Stars in Their Eyes

A team of astronomers, including Dr Brad Tucker from the ANU Research School of Astronomy and Astrophysics, have captured a 9.3 billion year old explosion four times in a single photograph. The achievement is described in their paper “Multiple images of a highly magnified supernova formed by an early-type cluster galaxy lens”, published in Science.

The exploding star, called a supernova, was directly behind a cluster of galaxies so large its mass significantly warps space-time, an effect called gravitational lensing. This formed a “magnifying glass” that created multiple images of the supernova. This effect was predicted by Einstein’s General Theory of Relativity almost 100 years ago, but it had not been used to observe a supernova until now.

It lets astronomers do this for two different reasons. Firstly, the aforementioned “magnifying glass” effect. This supernova was so far away that we normally wouldn’t be able to see it as it would be too faint. But as the galaxy cluster was perfectly positioned to refocus the light towards us we were able to detect it.

Secondly, because different areas of space are full of different things, by comparing the different images astronomers can test our understanding of the universe.

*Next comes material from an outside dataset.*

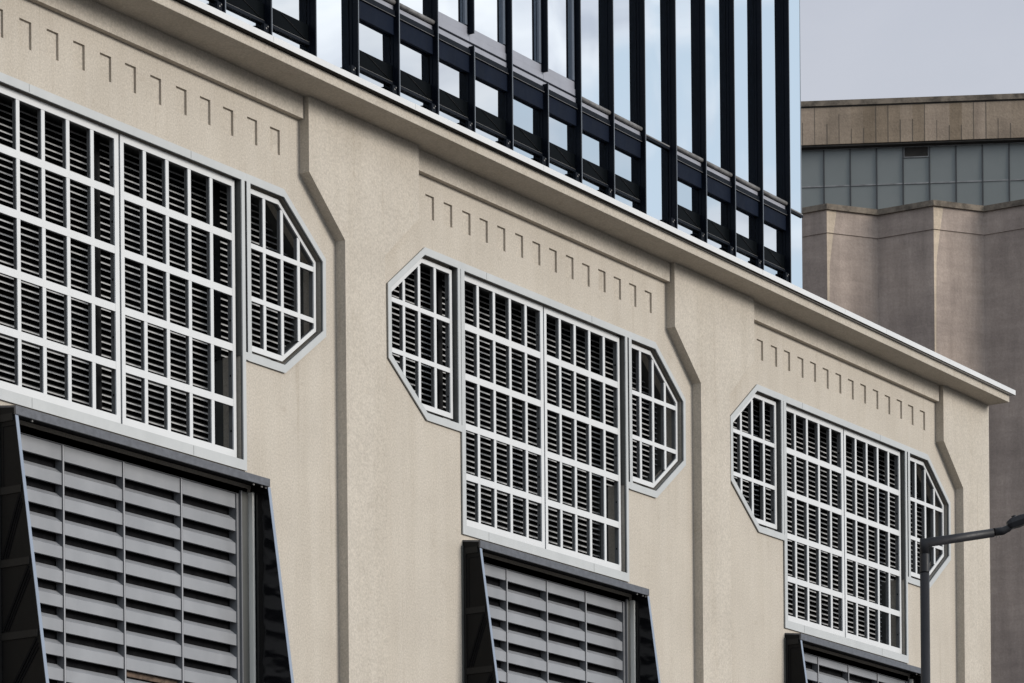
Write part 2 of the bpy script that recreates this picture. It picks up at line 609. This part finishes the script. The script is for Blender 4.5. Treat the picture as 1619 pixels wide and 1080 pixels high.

For example, since images of the same supernova began to appear several days or weeks apart from each other, the light must have travelled different distances. By comparing these measured differences with the expected differences the size and expansion of the universe can be analysed. In addition, by examining the galaxy cluster we can predict when we expect more light from the supernova to become visible and further test our understanding of the universe.

Dr Tucker says it’s a very lucky discovery. “It’s perfectly set up, you couldn’t have designed a better experiment. You can test some of the biggest questions about Einstein’s theory of relativity all at once – it kills three birds with one stone.”[1]

This discovery allows testing of the Theory of Relativity, the strength of gravity and the extent of dark matter and dark energy that could be out there “messing up” the universe, as Dr Tucker put it.

When asked about his role in the discovery, Dr Tucker elaborated that he has been tasked with trying to get the light spectrum of the supernova. This information would have allowed the team to figure out exactly what type of star and supernova it was, as well as how far away it was from the Earth. They tried using the 10 metre Keck telescope in Hawaii to do this. While they couldn’t figure out the type of supernova, they did find out how far away it is: 9.3 billion light years.

But Dr Tucker wasn’t concerned about not knowing the type – they’ll just have to try again. And they plan to do just that very soon.